Un amigo me descubre a un Unamuno que no
conocía. Veinticinco años, contundencia de pensamiento de un veterano y
transparencia asombrosa en el decir. Siempre radical. No disimula su pugna con
los seguidores de San Ignacio y señala, bien claro, una como inquina que no
extraña y que en cualquier página futura puede compensar con creces. A su vez,
apunta unas maneras de turismofobia condimentadas de integrismo patrimonialista.
En sus apuntes de viaje por Francia, Italia y Suiza habla de la ridiculez que
le parece la ciudad de Roma. Le parece un pueblo nuevo, novísimo, como
cualquier otro, que se diferencia de ellos porque empotra monumentos viejos y
recuerdos entre hoteles y construcciones modernas. La conservación de un
edificio histórico sin aquello que le rodeaba y vivía en su derredor le parece
el embalsamiento de un León, cosa de bastante mayor bajeza que su enjaulamiento.
Dice, por ejemplo, que la restauración de la casa nativa de San Ignacio es como
echar a perder un buen libro con notas de un editor estúpido.
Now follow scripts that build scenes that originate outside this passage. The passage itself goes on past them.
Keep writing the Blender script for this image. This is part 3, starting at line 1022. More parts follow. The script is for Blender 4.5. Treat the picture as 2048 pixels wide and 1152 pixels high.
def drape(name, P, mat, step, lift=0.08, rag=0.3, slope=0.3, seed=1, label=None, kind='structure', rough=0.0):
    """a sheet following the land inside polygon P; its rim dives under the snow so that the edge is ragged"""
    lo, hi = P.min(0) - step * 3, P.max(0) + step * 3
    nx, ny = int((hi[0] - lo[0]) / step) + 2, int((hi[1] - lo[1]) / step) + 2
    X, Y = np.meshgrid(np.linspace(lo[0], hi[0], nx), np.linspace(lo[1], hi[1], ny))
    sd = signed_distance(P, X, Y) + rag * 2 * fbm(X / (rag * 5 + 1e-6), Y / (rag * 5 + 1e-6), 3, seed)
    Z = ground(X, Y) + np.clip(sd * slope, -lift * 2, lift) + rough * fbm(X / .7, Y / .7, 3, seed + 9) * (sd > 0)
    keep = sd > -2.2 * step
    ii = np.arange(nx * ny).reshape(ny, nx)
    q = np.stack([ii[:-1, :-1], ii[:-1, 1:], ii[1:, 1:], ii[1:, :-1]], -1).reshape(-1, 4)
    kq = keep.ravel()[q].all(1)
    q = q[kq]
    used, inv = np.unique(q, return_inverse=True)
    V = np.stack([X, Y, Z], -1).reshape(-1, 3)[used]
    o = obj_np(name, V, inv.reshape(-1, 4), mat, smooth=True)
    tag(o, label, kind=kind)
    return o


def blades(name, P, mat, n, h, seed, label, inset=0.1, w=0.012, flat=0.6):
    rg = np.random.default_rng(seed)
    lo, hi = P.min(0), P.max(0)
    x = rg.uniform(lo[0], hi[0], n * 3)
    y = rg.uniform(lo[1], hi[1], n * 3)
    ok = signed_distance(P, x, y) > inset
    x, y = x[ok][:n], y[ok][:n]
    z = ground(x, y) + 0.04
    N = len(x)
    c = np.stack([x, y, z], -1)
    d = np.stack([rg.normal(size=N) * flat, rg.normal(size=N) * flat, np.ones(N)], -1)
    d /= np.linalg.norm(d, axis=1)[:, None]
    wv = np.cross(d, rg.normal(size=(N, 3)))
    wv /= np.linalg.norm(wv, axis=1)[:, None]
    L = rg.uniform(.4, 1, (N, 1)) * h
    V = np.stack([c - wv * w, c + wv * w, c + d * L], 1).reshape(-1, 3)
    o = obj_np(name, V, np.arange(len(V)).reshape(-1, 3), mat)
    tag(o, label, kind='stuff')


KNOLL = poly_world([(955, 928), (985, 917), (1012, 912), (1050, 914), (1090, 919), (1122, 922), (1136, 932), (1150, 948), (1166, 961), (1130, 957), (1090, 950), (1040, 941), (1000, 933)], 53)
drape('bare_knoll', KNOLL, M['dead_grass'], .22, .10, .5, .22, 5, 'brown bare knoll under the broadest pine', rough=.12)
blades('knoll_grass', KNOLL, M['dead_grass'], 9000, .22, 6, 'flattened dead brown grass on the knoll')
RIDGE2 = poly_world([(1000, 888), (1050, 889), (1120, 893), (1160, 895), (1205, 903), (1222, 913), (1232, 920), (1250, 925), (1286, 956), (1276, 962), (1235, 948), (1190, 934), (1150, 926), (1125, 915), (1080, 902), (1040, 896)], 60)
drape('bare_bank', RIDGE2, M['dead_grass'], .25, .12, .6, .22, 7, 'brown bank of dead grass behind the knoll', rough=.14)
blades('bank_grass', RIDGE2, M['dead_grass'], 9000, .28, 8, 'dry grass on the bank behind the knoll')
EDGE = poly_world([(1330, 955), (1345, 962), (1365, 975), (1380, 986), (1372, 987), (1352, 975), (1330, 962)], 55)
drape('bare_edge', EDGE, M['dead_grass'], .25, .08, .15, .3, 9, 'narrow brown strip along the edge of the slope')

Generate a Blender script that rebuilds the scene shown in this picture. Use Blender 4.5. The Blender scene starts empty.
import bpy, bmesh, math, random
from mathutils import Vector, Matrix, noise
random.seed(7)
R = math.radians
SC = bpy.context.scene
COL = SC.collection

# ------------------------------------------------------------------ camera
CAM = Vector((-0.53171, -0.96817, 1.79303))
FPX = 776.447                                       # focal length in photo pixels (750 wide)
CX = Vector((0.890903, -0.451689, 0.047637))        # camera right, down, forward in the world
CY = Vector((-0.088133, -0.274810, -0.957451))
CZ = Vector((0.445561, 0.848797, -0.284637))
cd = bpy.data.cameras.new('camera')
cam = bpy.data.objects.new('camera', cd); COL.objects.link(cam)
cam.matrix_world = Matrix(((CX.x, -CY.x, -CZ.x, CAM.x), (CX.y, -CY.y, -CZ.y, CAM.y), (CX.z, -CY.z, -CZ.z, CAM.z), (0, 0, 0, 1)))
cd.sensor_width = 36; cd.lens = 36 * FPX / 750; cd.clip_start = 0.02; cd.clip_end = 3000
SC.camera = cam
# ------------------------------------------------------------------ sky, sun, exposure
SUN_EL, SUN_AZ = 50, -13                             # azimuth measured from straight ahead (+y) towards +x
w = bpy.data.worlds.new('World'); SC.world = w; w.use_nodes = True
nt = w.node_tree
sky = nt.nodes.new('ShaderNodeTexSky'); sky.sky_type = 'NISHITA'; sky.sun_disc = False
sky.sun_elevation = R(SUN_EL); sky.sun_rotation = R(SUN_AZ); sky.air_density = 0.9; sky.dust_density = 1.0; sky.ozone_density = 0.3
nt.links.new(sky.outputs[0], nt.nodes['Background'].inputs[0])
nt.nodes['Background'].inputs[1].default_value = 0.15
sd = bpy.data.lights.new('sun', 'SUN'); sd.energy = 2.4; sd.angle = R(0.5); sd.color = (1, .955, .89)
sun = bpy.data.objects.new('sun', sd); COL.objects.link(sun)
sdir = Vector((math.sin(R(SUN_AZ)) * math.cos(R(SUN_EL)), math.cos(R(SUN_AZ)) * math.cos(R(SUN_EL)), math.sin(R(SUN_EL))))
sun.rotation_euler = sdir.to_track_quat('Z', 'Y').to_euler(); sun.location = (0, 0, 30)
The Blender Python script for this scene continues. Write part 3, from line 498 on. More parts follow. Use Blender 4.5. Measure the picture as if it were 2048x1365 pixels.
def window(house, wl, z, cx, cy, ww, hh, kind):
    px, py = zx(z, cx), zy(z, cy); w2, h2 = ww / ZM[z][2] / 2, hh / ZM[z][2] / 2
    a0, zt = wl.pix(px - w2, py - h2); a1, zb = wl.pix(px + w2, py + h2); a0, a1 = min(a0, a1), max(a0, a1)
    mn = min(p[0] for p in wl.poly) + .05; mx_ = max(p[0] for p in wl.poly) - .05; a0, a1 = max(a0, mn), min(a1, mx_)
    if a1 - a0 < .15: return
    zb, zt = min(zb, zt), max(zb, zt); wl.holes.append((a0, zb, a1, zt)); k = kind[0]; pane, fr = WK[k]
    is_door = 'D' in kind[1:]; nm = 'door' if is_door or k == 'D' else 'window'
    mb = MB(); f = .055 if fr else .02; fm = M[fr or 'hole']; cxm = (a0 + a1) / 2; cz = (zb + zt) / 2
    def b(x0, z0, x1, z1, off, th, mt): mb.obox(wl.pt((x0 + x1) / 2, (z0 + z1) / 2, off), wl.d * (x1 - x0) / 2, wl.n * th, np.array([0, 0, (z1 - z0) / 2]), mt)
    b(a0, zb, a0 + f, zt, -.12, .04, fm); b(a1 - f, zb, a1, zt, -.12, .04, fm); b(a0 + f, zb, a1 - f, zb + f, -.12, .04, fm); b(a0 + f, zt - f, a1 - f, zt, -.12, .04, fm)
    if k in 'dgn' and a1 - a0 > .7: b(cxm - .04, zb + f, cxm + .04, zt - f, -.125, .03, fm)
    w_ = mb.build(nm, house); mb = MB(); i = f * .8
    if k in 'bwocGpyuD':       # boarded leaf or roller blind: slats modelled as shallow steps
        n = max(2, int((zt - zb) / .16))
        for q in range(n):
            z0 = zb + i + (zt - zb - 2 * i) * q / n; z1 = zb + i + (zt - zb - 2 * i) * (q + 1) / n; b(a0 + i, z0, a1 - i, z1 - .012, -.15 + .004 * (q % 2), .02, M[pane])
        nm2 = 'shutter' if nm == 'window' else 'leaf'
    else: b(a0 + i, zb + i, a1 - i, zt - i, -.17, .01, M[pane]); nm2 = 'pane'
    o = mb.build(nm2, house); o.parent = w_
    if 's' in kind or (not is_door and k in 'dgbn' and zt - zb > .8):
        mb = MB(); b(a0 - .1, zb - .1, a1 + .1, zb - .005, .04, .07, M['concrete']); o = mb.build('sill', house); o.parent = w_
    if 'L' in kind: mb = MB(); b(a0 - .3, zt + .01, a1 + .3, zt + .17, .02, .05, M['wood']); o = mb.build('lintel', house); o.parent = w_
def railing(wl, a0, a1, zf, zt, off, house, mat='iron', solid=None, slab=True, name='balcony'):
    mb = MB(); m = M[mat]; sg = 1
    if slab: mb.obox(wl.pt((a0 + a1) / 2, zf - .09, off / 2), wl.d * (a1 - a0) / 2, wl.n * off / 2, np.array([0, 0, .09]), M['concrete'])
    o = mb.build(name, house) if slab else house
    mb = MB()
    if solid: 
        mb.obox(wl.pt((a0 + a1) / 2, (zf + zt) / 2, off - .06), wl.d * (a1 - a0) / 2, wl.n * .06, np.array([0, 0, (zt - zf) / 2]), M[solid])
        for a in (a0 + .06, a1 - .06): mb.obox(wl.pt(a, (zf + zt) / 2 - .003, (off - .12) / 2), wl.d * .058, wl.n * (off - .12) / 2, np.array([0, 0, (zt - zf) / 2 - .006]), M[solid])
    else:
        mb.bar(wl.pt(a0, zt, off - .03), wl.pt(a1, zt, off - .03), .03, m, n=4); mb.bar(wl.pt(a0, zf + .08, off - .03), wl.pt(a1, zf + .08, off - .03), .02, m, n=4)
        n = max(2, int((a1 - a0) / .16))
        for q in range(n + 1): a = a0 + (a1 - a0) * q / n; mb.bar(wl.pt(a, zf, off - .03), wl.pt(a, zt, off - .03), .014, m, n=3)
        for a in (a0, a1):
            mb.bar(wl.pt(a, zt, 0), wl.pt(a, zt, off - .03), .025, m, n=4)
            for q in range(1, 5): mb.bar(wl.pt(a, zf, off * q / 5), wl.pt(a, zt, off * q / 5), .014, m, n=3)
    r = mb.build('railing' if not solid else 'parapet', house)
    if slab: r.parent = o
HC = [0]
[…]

Cual Unamuno de tercera, en una zona
geográfica europea que se gana la vida a base de empotrados, observo que estos
sirven de soporte a mástiles y banderas de instituciones cívicopolíticas,
económicas y empresariales. Suelen estar éstas, las banderas, sucias,
decoloradas y deshilachadas, irreconocibles casi. No sabe uno si achacar el
desaliño a la dejadez o a una expresión de desafecto que podría resultar preocupante
dependiendo de lo que simbolicen. Pero viendo, estos días, estos años, a lo
largo de la historia, el perverso y espurio uso que de ellas se hace, me da que
se hace con ellas cumplida justicia. Se les da su merecido, que se pudran.